### Goal
Set down each line of the data below exactly as it stands, dropping the pictures.

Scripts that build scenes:

** Start **

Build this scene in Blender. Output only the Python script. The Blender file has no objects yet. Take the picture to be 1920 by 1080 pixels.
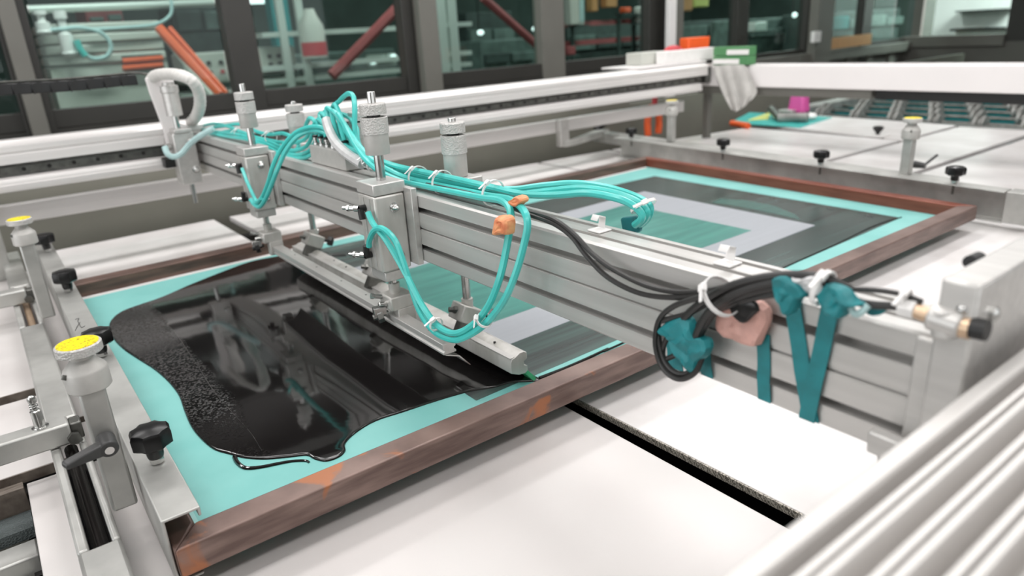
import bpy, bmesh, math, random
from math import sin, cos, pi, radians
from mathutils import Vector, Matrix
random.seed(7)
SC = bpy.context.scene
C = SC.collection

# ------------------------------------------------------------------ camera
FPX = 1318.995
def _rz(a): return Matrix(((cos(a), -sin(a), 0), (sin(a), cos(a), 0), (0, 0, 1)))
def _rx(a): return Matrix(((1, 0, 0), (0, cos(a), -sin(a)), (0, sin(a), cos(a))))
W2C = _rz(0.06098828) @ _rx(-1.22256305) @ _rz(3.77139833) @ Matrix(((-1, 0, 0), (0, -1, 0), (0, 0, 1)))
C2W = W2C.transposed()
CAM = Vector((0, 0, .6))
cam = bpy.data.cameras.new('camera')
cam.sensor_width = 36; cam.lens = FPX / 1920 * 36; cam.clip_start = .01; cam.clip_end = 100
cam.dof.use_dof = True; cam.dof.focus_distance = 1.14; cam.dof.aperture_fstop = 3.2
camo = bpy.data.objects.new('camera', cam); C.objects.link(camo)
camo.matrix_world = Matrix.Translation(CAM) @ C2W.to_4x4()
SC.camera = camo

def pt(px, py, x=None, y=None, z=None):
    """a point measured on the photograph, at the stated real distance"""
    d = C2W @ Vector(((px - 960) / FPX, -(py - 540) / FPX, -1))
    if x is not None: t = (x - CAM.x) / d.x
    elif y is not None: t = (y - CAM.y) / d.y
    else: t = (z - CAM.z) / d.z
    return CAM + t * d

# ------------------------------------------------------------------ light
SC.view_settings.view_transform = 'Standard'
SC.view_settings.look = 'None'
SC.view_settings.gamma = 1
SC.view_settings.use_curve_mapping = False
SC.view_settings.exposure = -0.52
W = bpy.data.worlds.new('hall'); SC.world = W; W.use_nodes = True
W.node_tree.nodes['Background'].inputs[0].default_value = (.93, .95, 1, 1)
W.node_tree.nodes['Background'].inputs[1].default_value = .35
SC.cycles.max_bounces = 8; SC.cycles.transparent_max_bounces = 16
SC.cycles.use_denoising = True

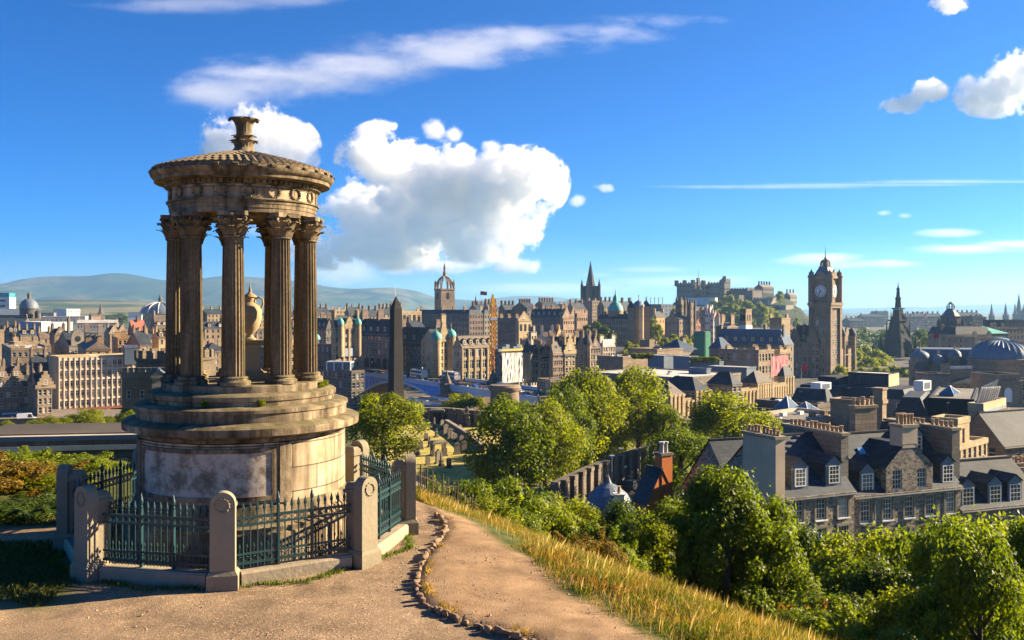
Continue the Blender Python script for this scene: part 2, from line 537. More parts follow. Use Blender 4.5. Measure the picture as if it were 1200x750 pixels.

** End **

### Completed task
Build this scene in Blender. Output only the Python script. The Blender file has no objects yet. Take the picture to be 1920 by 1080 pixels.
import bpy, bmesh, math, random
from math import sin, cos, pi, radians
from mathutils import Vector, Matrix
random.seed(7)
SC = bpy.context.scene
C = SC.collection

# ------------------------------------------------------------------ camera
FPX = 1318.995
def _rz(a): return Matrix(((cos(a), -sin(a), 0), (sin(a), cos(a), 0), (0, 0, 1)))
def _rx(a): return Matrix(((1, 0, 0), (0, cos(a), -sin(a)), (0, sin(a), cos(a))))
W2C = _rz(0.06098828) @ _rx(-1.22256305) @ _rz(3.77139833) @ Matrix(((-1, 0, 0), (0, -1, 0), (0, 0, 1)))
C2W = W2C.transposed()
CAM = Vector((0, 0, .6))
cam = bpy.data.cameras.new('camera')
cam.sensor_width = 36; cam.lens = FPX / 1920 * 36; cam.clip_start = .01; cam.clip_end = 100
cam.dof.use_dof = True; cam.dof.focus_distance = 1.14; cam.dof.aperture_fstop = 3.2
camo = bpy.data.objects.new('camera', cam); C.objects.link(camo)
camo.matrix_world = Matrix.Translation(CAM) @ C2W.to_4x4()
SC.camera = camo

def pt(px, py, x=None, y=None, z=None):
    """a point measured on the photograph, at the stated real distance"""
    d = C2W @ Vector(((px - 960) / FPX, -(py - 540) / FPX, -1))
    if x is not None: t = (x - CAM.x) / d.x
    elif y is not None: t = (y - CAM.y) / d.y
    else: t = (z - CAM.z) / d.z
    return CAM + t * d

# ------------------------------------------------------------------ light
SC.view_settings.view_transform = 'Standard'
SC.view_settings.look = 'None'
SC.view_settings.gamma = 1
SC.view_settings.use_curve_mapping = False
SC.view_settings.exposure = -0.52
W = bpy.data.worlds.new('hall'); SC.world = W; W.use_nodes = True
W.node_tree.nodes['Background'].inputs[0].default_value = (.93, .95, 1, 1)
W.node_tree.nodes['Background'].inputs[1].default_value = .35
SC.cycles.max_bounces = 8; SC.cycles.transparent_max_bounces = 16
SC.cycles.use_denoising = True

Continue the Blender Python script for this scene: part 2, from line 537. More parts follow. Use Blender 4.5. Measure the picture as if it were 1200x750 pixels.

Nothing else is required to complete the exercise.